He also said that with or without journalists today, the news will keep on churning tomorrow.
Finally. A real journalist talking about the work and news as work.
When I did my second tour of duty at The Malay Mail in 2009, my first mission was to set up a system where things would go on with or without me. The reason is simple - I want to go to Thailand a lot. If I couldn't establish a system where the pages - the news - would run whether I'm there or not, I wouldn't be able to fuck off to Thailand as much. Or at all.
Ah, The Malay Mail. I loved that paper. But I don't think I could work there again. It's too personal. Every spelling mistake, every gaffe, was s slap in my face. It was a product that was too close to me. I need to be a complete professional in order to be able to make hard decisions and a certain distance is key.
Funny. AT one time, I would have died for that paper. There was a time I thought I would grow up to be the late Mr Lim Chang Moh, who had a horrible, horrible combover.
I thought I'd grow up to be a sub. But here I am, still 8 years old, relying on skills and knowledge I gleaned from porn.
A late bloomer, and a poor swamp kid, I first went online in 1996, in search of cartoon porn. In serach of Sizuka from Doraemon, in the nude. I knew the Doraemon comics we got here were censored and censorship drove me crazy back then.
I began observing the people who live on the Internet. The stalking gay people, the righteous fuckers who try to pick fights with everyone to prove their superiority and the porn connoisseurs such as myself.
I was really great at searching and indexing porn.
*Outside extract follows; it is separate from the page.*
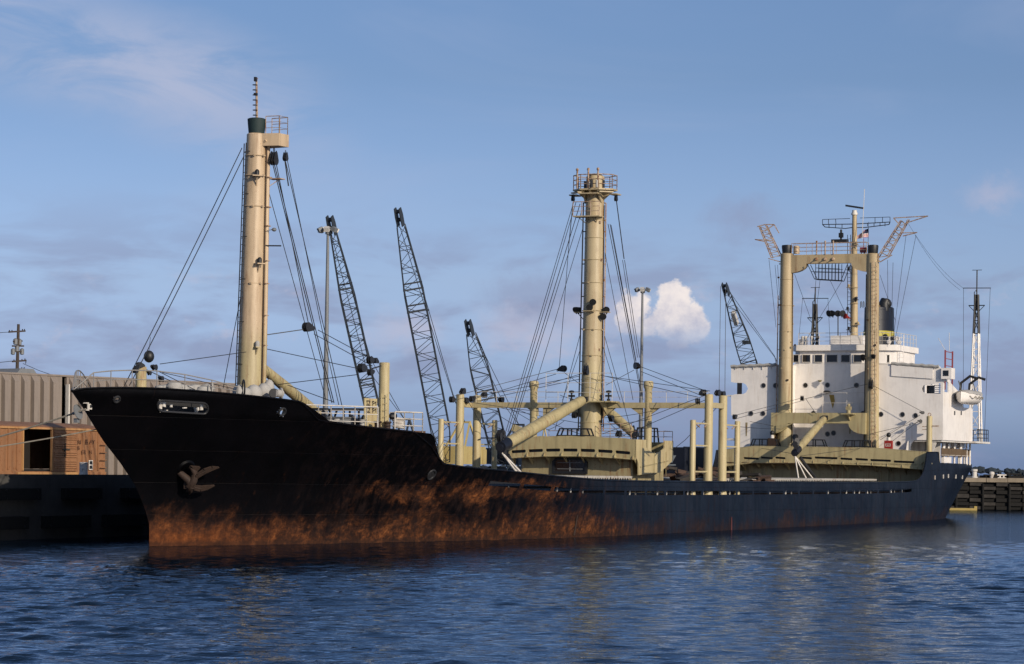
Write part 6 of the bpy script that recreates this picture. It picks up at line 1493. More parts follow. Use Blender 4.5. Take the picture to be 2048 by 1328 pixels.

Mostly hentai, scenes from classics such as La Blue Girl and Urotsukidouji broken up into 2-minute clips which would take me 3-4 hours to download, on a 14.4kbps dial-up modem.
I've always viewed the Internet as the last bastion for stupidity, for chaos, for freedom, in this increasingly crazy world.
But now it is what it is, coloured - peppered - by so many things.
I only wished that The Malay Mail had made the transition as they should, way back in 2009. But just in case the paper dies during my lifetime, I already have a headline for a final article - Stop the Presses (For the Very Last Time).
That one is the title of a great article in Reader's Digest way back in the '70s, about the death of the newspaper.
The Wan Infra seminar speakers are not predicting the death of newspapers, but the change of journalism as we know it. It's been happening all this time, and we are just riding on the crux of change.